Niger shuts down 800 schools over terrorist threat
Hundreds of children, with their blue Unicef-stamped school bags on their backs, walk down small sand dunes to study on the outskirts of Ouallam, a town in south-western Niger that has been plagued by jihadist violence for five years.
But these children are not like other students and carry with them memories of the horrors they witnessed at the hands of the jihadists.
They come from 18 villages close to Mali, whose inhabitants found refuge in Ouallam at the end of 2021, fleeing the killings by jihadist groups linked to Al-Qaeda and the Islamic State (EI) that led to the closure of schools.
In Niger, 817 schools with a total of 72,421 students, including 34,464 girls, have closed, mainly in the Tillabéri region, the so-called “three borders” area between Mali, Niger, and Burkina Faso, according to the United Nations Children’s Fund (UNICEF).
“Some 17,000 students have already been able to return to the education system and soon more than 55,300 others will go to about 20 of these dedicated centers in several towns in the southwest hosting displaced people”, according to the Nigerien government.
In Ouallam, nearly 1,600 schoolchildren, some of whom had dropped out three years ago, are enrolled in three centers built near a site for displaced people.
“We are happy to be back in school,” said Fatima and Aïssa, two girls from Ngaba, a town near Mali, jubilantly, slates in hand.
The euphoria of a return to school has not, however, erased the memories of the horrors that some of the children witnessed.
“My uncle was the village chief, he was killed (in 2020, editor’s note) by jihadist bandits in front of our eyes, there was a lot of blood”, recalls Mariama, who also lived in Ngaba.
Nassirou, Malick, Hasane, Abdou, and their parents “walked for miles on foot” to flee Adabdab, a village in the commune of Banibangou, which has been targeted several times by jihadist attacks, the last of which cost the lives of 11 civilians on 22 October.
“It was the bandits who chased us away, they killed many men”, whispers Nassirou, who we met in the schoolyard.
When they arrived, many of the children showed “signs of distress and trauma, some were isolating themselves, others were very aggressive”, said Morou Chaïbou, head of education. Some recounted in great detail how “their parents were shot in front of them”, he sighed.
“To stabilise these children in the face of the shocks they have experienced, we provide them with psycho-social follow-up in addition to the official programme,” says Adamou Dari, the director of the region’s centres.
“They are now concentrating in class and the results are encouraging,” confirms a teacher playing in the courtyard with a dozen pupils.

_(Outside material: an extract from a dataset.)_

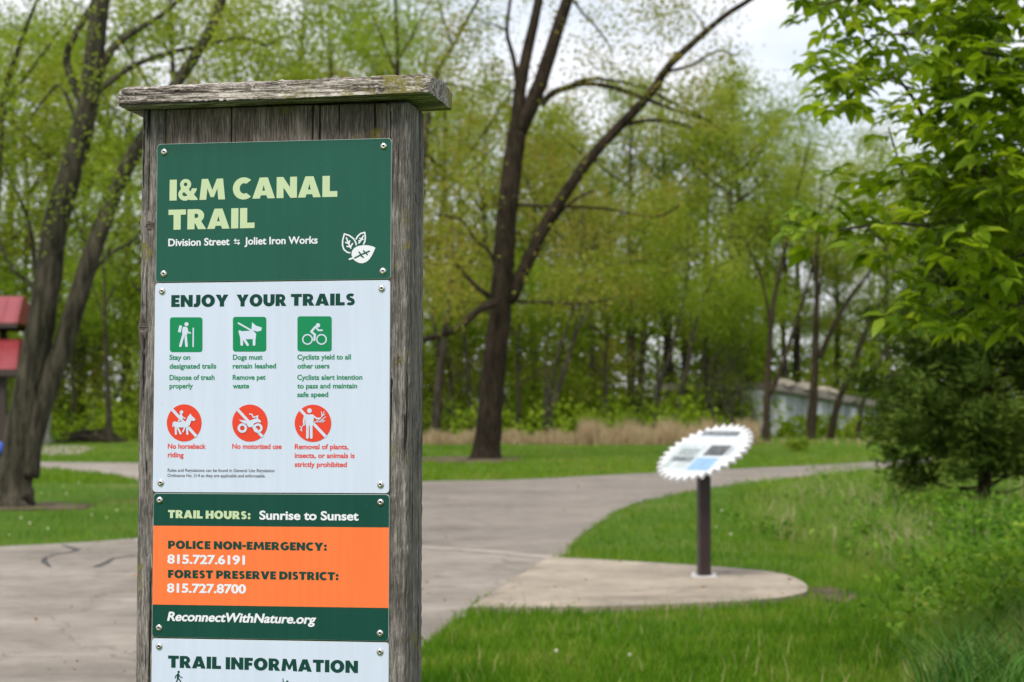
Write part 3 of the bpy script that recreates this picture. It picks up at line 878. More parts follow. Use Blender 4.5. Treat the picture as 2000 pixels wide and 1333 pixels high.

However, “minor cases” of absenteeism worry the managers of the Ouallam centres, which have free canteens. Some children skip school to go “to work in town and feed their families”, says Adamou Dari.
Very poor, “families tend to make their children work” or “to start early marriages of young girls”, deplores former French Secretary of State Harlem Désir, Vice President Europe of the NGO International Rescue Committee (IRC), who recently visited the site of the displaced people of Ouallam.
Morou Chaïbou warns: “If these children are left behind, they risk being recruited by armed groups”.